The read method needs to repeatedly call read4 until it has read the desired n characters or the end of the file is reached. Here’s the approach to solve this:

1. Iterate until we read n characters:

• Call read4 and store the result in a temporary buffer.
• Copy the characters into the buf array until we have collected n characters.

1. Handle the number of characters read:

• If fewer than 4 characters are returned by read4 (indicating the end of the file), we stop.
• Keep track of the total number of characters read and stop when n characters have been read.

Steps:

1. Initialize a pointer totalRead to 0 to track how many characters have been read.
2. Use a loop to call read4 until n characters are read or there are no more characters to read.
3. In each loop iteration, check how many characters read4 returns.
4. Add these characters to the result buffer and update the totalRead.

Go Implementation

go

// The read4 function is predefined for us to use.
// It reads up to 4 bytes from the file into the provided buffer and returns the number of bytes read.
func read4(buf []byte) int {
    // This is just a mock of the read4 function, in real usage it reads from file.
    // The implementation is not needed here, as it's predefined.
    return 0
}

// Read N characters from the file using read4.
func read(buf []byte, n int) int {
    totalRead := 0
    tempBuf := make([]byte, 4)  // Temporary buffer to hold 4 characters

    // Keep reading until we've read the required number of characters or reached the end
    for totalRead < n {
        // Call read4 to read up to 4 characters
        count := read4(tempBuf)
        if count == 0 { // End of file reached
            break
        }

        // Copy the characters from tempBuf into the output buffer
        for i := 0; i < count && totalRead < n; i++ {
            buf[totalRead] = tempBuf[i]
            totalRead++
        }
    }

    return totalRead
}

Explanation of the Code:

1. The read4 Function:

• This is a predefined function that simulates reading 4 characters at a time from the file.

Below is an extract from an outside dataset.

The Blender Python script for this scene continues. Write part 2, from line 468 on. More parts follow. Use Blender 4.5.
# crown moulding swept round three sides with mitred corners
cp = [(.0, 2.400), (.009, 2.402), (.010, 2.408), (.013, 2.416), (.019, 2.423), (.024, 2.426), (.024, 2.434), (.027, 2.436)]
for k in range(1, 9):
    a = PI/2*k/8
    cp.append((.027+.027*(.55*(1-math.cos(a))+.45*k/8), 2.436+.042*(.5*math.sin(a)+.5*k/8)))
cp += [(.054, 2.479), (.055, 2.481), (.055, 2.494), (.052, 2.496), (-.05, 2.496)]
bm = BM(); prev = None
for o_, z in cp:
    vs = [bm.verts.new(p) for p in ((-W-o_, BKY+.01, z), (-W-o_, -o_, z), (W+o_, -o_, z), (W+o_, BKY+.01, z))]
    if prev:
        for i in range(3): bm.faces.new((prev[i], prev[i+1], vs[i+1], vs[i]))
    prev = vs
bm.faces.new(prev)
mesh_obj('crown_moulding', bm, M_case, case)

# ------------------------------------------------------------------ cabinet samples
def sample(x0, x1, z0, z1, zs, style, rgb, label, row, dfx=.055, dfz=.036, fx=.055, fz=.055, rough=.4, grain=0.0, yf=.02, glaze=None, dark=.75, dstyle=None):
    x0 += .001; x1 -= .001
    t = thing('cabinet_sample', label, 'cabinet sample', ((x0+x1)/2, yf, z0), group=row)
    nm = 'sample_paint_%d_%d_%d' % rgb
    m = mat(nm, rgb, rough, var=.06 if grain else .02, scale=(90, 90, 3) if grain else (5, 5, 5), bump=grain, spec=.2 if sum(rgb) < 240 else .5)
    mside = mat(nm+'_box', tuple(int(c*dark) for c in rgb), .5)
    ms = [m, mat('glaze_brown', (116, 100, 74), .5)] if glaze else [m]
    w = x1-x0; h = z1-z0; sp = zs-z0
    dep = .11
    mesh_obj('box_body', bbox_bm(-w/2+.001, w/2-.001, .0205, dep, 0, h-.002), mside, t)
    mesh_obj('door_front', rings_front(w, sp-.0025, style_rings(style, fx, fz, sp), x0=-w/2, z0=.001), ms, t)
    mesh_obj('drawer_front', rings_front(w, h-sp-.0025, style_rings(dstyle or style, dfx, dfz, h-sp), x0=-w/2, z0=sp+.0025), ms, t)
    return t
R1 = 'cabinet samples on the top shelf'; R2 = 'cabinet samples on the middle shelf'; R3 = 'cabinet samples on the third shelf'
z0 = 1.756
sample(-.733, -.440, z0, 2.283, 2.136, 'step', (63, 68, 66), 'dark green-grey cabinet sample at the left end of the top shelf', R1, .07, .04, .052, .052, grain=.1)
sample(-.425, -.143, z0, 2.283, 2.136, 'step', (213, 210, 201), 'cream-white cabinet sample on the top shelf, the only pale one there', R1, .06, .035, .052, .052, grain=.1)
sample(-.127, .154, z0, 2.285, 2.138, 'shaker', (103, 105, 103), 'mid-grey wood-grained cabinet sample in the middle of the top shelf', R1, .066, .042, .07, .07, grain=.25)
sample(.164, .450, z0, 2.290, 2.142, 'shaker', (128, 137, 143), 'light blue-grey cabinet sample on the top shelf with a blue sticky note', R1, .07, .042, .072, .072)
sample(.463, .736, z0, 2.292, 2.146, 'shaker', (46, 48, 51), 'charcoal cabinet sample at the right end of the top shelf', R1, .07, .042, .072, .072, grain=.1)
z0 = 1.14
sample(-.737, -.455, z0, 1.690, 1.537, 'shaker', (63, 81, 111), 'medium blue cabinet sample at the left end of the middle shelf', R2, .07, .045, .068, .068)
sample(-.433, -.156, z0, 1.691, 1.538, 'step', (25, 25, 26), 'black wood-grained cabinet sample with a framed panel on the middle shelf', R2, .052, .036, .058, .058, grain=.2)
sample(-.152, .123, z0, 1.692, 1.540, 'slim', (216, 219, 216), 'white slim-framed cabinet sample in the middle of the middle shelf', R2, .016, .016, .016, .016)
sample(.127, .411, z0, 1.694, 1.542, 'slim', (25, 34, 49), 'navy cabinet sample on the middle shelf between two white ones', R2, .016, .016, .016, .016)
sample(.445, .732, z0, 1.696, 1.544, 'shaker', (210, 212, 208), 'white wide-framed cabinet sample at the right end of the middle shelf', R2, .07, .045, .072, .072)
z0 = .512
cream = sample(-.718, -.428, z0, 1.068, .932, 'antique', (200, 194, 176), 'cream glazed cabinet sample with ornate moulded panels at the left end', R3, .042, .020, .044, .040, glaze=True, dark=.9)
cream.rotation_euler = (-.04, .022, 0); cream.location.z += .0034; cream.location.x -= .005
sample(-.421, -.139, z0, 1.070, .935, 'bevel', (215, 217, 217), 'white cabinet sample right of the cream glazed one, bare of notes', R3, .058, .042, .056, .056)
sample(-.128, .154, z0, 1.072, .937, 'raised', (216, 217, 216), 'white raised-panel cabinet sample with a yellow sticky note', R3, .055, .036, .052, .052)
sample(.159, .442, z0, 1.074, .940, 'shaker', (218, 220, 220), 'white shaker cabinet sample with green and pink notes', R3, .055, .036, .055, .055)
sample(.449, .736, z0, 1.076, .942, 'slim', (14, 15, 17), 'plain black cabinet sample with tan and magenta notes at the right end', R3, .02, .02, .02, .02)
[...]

In a real-world scenario, it would read from an actual file or stream.

2. The read Function:

• totalRead: Tracks how many characters have been successfully read into the buffer.
• tempBuf: A temporary buffer that holds the characters read from the file (at most 4 characters).
• We repeatedly call read4 to read chunks of up to 4 characters.
• In each loop iteration, we copy the characters from tempBuf to buf until we've read n characters or reached the end of the file.
• If fewer than 4 characters are read, we check for the end of the file and stop reading.

3. Copying Characters:

• We copy characters from tempBuf to buf one by one until we've read n characters or we exhaust the characters returned by read4.

Time and Space Complexity

OperationComplexityreadO(n)read4O(1)

• Time Complexity:
• The read function calls read4 multiple times, but each call to read4 is O(1). The number of read4 calls is proportional to n (the number of characters to read). Thus, the time complexity is O(n).
• Space Complexity:
• We use a temporary buffer tempBuf of size 4, so the space complexity is O(1). The space for the buf array is given as input, so it does not contribute to the overall space complexity.

Example

Example 1:

go

buf := make([]byte, 5)
n := 5
result := read(buf, n)
fmt.Println(result) // Output: 5
fmt.Println(string(buf)) // Output: "Hello" (Assuming 'read4' returns "Hello" in 4-byte chunks)

Explanation:

• We want to read 5 characters.
• If read4 returns "Hell" in one call and "o" in another, we will store "Hell" in the buffer first, then "o" to make the total 5 characters.

Conclusion

LeetCode 157 tasks us with reading n characters using a helper function read4. By using a temporary buffer to store characters returned by read4, we can efficiently accumulate the required characters into the provided buffer. This solution handles edge cases, such as reading fewer than 4 characters at the end of the file, while ensuring that the time complexity remains O(n).